The request: Skip all pictures. Write out the data below from its first line through the line that contains "164, lo=(10, 20, 33))".

Information supplied:
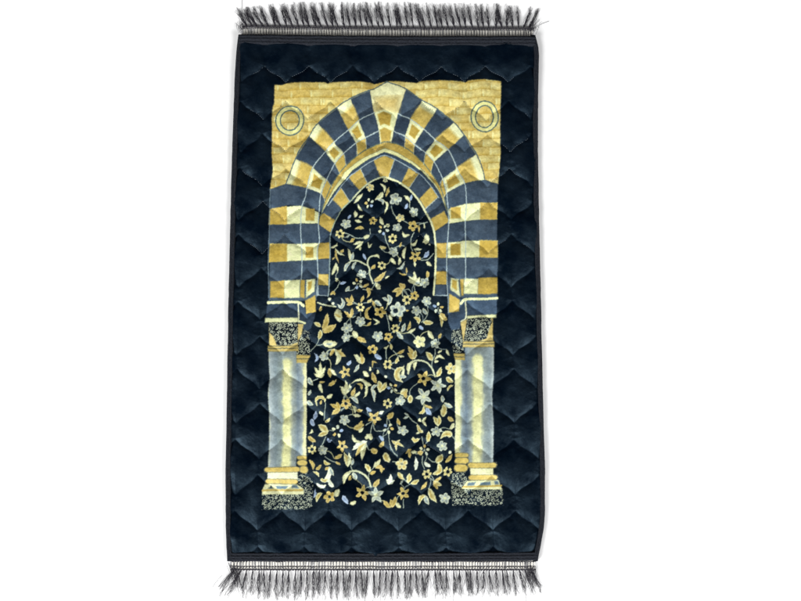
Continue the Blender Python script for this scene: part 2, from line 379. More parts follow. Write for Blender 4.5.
poly([(265, 484), (297, 484), (304, 489), (304, 495), (262, 495), (262.5, 489)], CREAM, fill=tone((244, 236, 190), 6, 4, 155))
line([(263, 490.3), (280, 490), (302, 489.8)], 2, (214, 182, 104)); poly([(268.5, 488.5), (271.5, 485.5), (274, 488.5)], STONE); poly([(276, 485.8), (287.8, 485.8), (286, 488.7), (277.5, 488.7)], BLUE); poly([(291, 484.6), (296.5, 485), (298.5, 488), (291.5, 487.5)], BLUE)
scroll([(262.3, 494.6), (304, 494), (304, 488), (297, 483), (298, 474.5), (307, 473), (313, 483), (313.2, 506), (306, 509), (262, 509.5)], 156, lo=(10, 20, 33))
rect(470, 467.6, 493.6, 475.5, PALE, fill=tone((240, 232, 190), 6, 4, 160)); torus(467.4, 462.6, 497.2, 467.9, (220, 190, 110), 161); torus(468, 474.6, 498.2, 479.8, (218, 186, 106), 162)
poly([(466.5, 480.3), (499, 479.8), (503.2, 489.5), (460, 489.5)], CREAM, fill=tone((244, 236, 186), 6, 4, 163))
line([(463, 486.4), (480, 486), (502, 485.4)], 1.8, (210, 176, 92)); poly([(467.5, 482), (475, 481.6), (474, 484.8), (466.8, 485)], BLUE); poly([(480, 482.2), (490, 481.4), (490.5, 484.6), (479, 485)], BLUE); poly([(494.3, 480.8), (498.6, 480.6), (499.5, 484), (495, 484)], BLUE)
scroll([(452, 473.5), (465, 471.8), (467, 480), (460, 488.8), (503.3, 489.4), (503.6, 504.5), (452, 505.5), (450.6, 480)], 164, lo=(10, 20, 33))

# ---- the flowered field
FIELD = FIELD_TOP + [(435, 240), (436, 251), (435.4, 270), (434.5, 296), (448, 296.5), (448, 321), (449, 335), (452, 343), (453.5, 353), (455, 360), (454.6, 405), (455, 457),
        (453.4, 468), (450.6, 480), (452, 508.5), (313, 508.5), (313.2, 484), (308.6, 470), (306.6, 455), (306.6, 403), (307, 363), (311, 355), (310.5, 331), (314.5, 320), (317.3, 312), (317.3, 296.6), (328, 296), (329.5, 270), (330, 255), (330.5, 238)]
poly(FIELD, NAVY, mark=False)
line(FIELD_TOP[:7] + [], 1.1, (176, 186, 160)); line([(333, 229), (330.5, 238), (330, 255), (329.6, 279), (328.2, 296)], 1.2, (150, 164, 166))
line(FIELD_TOP[6:] + [(435, 240), (436, 251), (435.4, 270), (434.2, 295)], 2.0, (232, 226, 180))
line([(383, 177), (374, 180.5), (366, 185.6), (353, 198)], 1.6, (214, 214, 178))
INK = {'c': ((212, 206, 166), (236, 231, 186)), 'g': ((220, 196, 132), (190, 160, 84)), 'k': ((238, 230, 182), (198, 168, 90)),
       'w': ((226, 224, 196), (146, 158, 164)), 'b': ((184, 196, 222), (150, 166, 202)), 'W': ((246, 243, 220), (234, 234, 222))}
_s = [0]
def shape(pts, rad, kind):
    L = smooth_line(pts)
    t = np.linspace(0, 1, len(L))
    r = rad(t)
    m = max(r) + 1.2
    sl, X, Y = box(L[:, 0].min() - m, L[:, 1].min() - m, L[:, 0].max() + m, L[:, 1].max() + m)
    Xn = X + vnoise(X, Y, 1.4, 300 + _s[0] % 9) * .7; Yn = Y + vnoise(X, Y, 1.4, 310 + _s[0] % 7) * .7
    _s[0] += 1
    d, side = stroke_sd(L, r, Xn, Yn)
    e, i = (np.array(q, float) for q in INK[kind])
    rm = max(r)
    inner = np.clip((-d - .15 * rm) / (.45 * rm), 0, 1) * np.clip(.75 + .8 * side / rm, .15, 1)
    col = e + (i - e) * inner[..., None]
    col = col - (np.clip(-side / rm, 0, 1) * 20)[..., None] * np.array([.8, .9, 1.0])
    col += (vnoise(X, Y, 2.2, 320) * 34)[..., None]
    # a thin darker vein on the larger leaves
    if rm > 2.1:
        vein = np.clip(1 - np.abs(side + .25) / .4, 0, 1) * np.clip(-d / 1.2, 0, 1) * .4
        col = col + (np.array([110, 108, 90.0]) - col) * vein[..., None]
    paint(sl, np.clip(.5 - d / .8, 0, 1), np.clip(col, 0, 255))
def L(x1, y1, x2, y2, wd, kind='g'):               # leaf from its stalk to its tip
    bx, by = -(y2 - y1) * .06, (x2 - x1) * .06
    shape([(x1, y1), ((x1 + x2) / 2 + bx, (y1 + y2) / 2 + by), (x2, y2)], lambda t: wd * .46 * np.maximum(np.sin(np.pi * np.clip(t, 0, 1) ** .85), .02) ** .95, kind)
def T(pts, wd, kind='c'):                          # curved tapering stroke
    shape(pts, lambda t: wd * .46 * np.maximum(np.sin(np.pi * np.clip(t * .95 + .03, 0, 1)), .03) ** .9, kind)
def S(pts, wd=1.2, col=(178, 184, 168)):
    line(pts, max(.85, wd * .75), col, alpha=.95)
def F(x, y, r, kind):
    n = {'g': 5, 'y': 6, 'b': 5, 'm': 5, 'p': 5, 's': 5, 'c': 5, 'k': 5}[kind]
    a0 = random.random() * 6.28
    sl, X, Y = box(x - r - 2, y - r - 2, x + r + 2, y + r + 2)
    Xn = X + vnoise(X, Y, 1.5, 330) * .7 - x; Yn = Y + vnoise(X, Y, 1.5, 331) * .7 - y
    dm = np.full(X.shape, 9., np.float32); col = np.zeros(X.shape + (3,))
    for k in range(n):
        a = a0 + k * 2 * math.pi / n + random.uniform(-.12, .12)
        rr = r * random.uniform(.92, 1.06)
        u = Xn * math.cos(a) + Yn * math.sin(a); v = -Xn * math.sin(a) + Yn * math.cos(a)
        if kind in 'ps':
            lc, la, lb = .58 * rr, .46 * rr, .25 * rr
            v = v * (1 + .5 * np.clip((u - lc) / la, -.4, 1))
        elif kind == 'm': lc, la, lb = .68 * rr, .34 * rr, .24 * rr
        elif kind == 'y': lc, la, lb = .62 * rr, .36 * rr, .30 * rr
        else: lc, la, lb = .55 * rr, .44 * rr, .37 * rr
        q = np.sqrt(((u - lc) / la) ** 2 + (v / lb) ** 2)
        d = (q - 1) * min(la, lb)
        if kind == 'm': e, i = (((222, 194, 122), (206, 172, 96)), ((242, 238, 200), (226, 222, 190)), ((226, 224, 190), (170, 182, 186)), ((176, 192, 222), (150, 170, 208)), ((240, 236, 200), (220, 214, 170)))[k]
        elif kind in 'bs': e, i = (226, 226, 200), ((166, 170, 166) if k % 2 else (138, 145, 148))
        elif kind in 'gp': e, i = (222, 198, 130), (190, 158, 82)
        elif kind == 'y': e, i = (236, 224, 168), (210, 186, 116)
        elif kind == 'k': e, i = (246, 240, 196), (220, 190, 116)
        else: e, i = (246, 240, 198), (232, 222, 160)
        e = np.array(e, float); i = np.array(i, float)
        c = e + (i - e) * np.clip(-d / (.30 * r), 0, 1)[..., None]
        # line between neighbouring petals
        up = d < dm
        both = np.clip(1 - np.abs(d - dm) / .5, 0, 1) * (dm < .2) * (d < .2)
        col = np.where(up[..., None], c, col)
        col = col + (np.array([120, 124, 112.0]) - col) * (both * .45)[..., None]
        dm = np.minimum(dm, d)
    rho = np.sqrt(Xn ** 2 + Yn ** 2)
    if kind in 'bsck':
        cc = np.clip(.5 - (rho - .2 * r) / .7, 0, 1)
        dm = np.minimum(dm, rho - .3 * r)
        ctr = np.array((226, 222, 178.) if kind in 'bs' else (150, 150, 130.))
        col = col + (ctr - col) * cc[..., None]
    else:
        cc = np.clip(.5 - (rho - {'g': .27, 'y': .34, 'p': .24, 'm': .25}[kind] * r) / .7, 0, 1)
        col = np.where((dm > 0)[..., None], NAVY, col)
        col = col + (NAVY - col) * cc[..., None]
        if kind != 'm': dm = np.minimum(dm, rho - .45 * r)
    col = col + (vnoise(X, Y, 2.0, 340) * 30)[..., None]
    paint(sl, np.clip(.5 - dm / .8, 0, 1), np.clip(col, 0, 255))

# stems
for q in ([(391,206),(392.5,212),(396.5,218)], [(404,221.5),(408,224)], [(419,224.5),(427,222.5)], [(345,233.5),(350,235),(356,238),(364,238)], [(370,229),(370.5,234)],
          [(385,233),(386,240),(390,247.5)], [(390,248),(396,247),(401,245),(405,246)], [(413.5,233),(411,239),(411.5,247),(413,251)], [(421,260.5),(428,260),(434,254)],
          [(340,281),(338,286),(334,291)], [(363,289.5),(371,289),(374,285),(376,281)], [(352,301),(357,304)], [(360,312),(360,316)], [(352,317),(355,316)], [(323,330),(320,337),(317,344),(311,351)],
          [(404,290),(409,289.5),(412,292)], [(414,284),(416,292)], [(386,313),(388,322),(389.5,331)], [(407,332.5),(412,334),(416,338)], [(419,315),(419.5,322)], [(428,306),(427.5,314),(424,320),(421.5,322)],
          [(440,312),(442,320)], [(323,344.5),(317,345.5)], [(313,380),(318,378)], [(435,349),(435,355),(432,362),(431.5,367)], [(391,368),(395,370)], [(393,351),(397,355.5)], [(417,383),(412,387),(409.5,391),(409.5,396)],
          [(326,403),(324.5,412),(323.5,420)], [(341,411),(345,407)], [(347,416),(353,414)], [(346,397),(346,393)], [(325.5,437),(322,445)], [(329,430.5),(333,431)], [(372,421),(366,425)], [(373,421),(375,430),(381,431)],
          [(373,422),(371,430),(370,436)], [(366,443),(368,449),(371,450)], [(387.5,418),(387,424)], [(409,416),(413,421),(417,424)], [(388.5,434),(389.5,443),(391,450)], [(378,431),(383,431)], [(451,434),(454,438),(456,441)],
          [(350,466),(352,471)], [(325,457),(331,461),(336,463)], [(368.5,479),(369,473),(373,468),(375,462)], [(390,445),(393,452),(397,455.5)], [(392,461),(396,461.5)], [(422.5,456),(422,462),(424,468.5)], [(430,478),(434,481)],
          [(428,458),(432,461.5),(436,461.5)], [(403.5,499),(403.6,507)], [(422,437),(423,443),(424,447)], [(386,347.5),(386,354),(386.5,359)], [(439,431),(447,432)], [(404,479),(409,484)]):
    S(q)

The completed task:
Continue the Blender Python script for this scene: part 2, from line 379. More parts follow. Write for Blender 4.5.
poly([(265, 484), (297, 484), (304, 489), (304, 495), (262, 495), (262.5, 489)], CREAM, fill=tone((244, 236, 190), 6, 4, 155))
line([(263, 490.3), (280, 490), (302, 489.8)], 2, (214, 182, 104)); poly([(268.5, 488.5), (271.5, 485.5), (274, 488.5)], STONE); poly([(276, 485.8), (287.8, 485.8), (286, 488.7), (277.5, 488.7)], BLUE); poly([(291, 484.6), (296.5, 485), (298.5, 488), (291.5, 487.5)], BLUE)
scroll([(262.3, 494.6), (304, 494), (304, 488), (297, 483), (298, 474.5), (307, 473), (313, 483), (313.2, 506), (306, 509), (262, 509.5)], 156, lo=(10, 20, 33))
rect(470, 467.6, 493.6, 475.5, PALE, fill=tone((240, 232, 190), 6, 4, 160)); torus(467.4, 462.6, 497.2, 467.9, (220, 190, 110), 161); torus(468, 474.6, 498.2, 479.8, (218, 186, 106), 162)
poly([(466.5, 480.3), (499, 479.8), (503.2, 489.5), (460, 489.5)], CREAM, fill=tone((244, 236, 186), 6, 4, 163))
line([(463, 486.4), (480, 486), (502, 485.4)], 1.8, (210, 176, 92)); poly([(467.5, 482), (475, 481.6), (474, 484.8), (466.8, 485)], BLUE); poly([(480, 482.2), (490, 481.4), (490.5, 484.6), (479, 485)], BLUE); poly([(494.3, 480.8), (498.6, 480.6), (499.5, 484), (495, 484)], BLUE)
scroll([(452, 473.5), (465, 471.8), (467, 480), (460, 488.8), (503.3, 489.4), (503.6, 504.5), (452, 505.5), (450.6, 480)], 164, lo=(10, 20, 33))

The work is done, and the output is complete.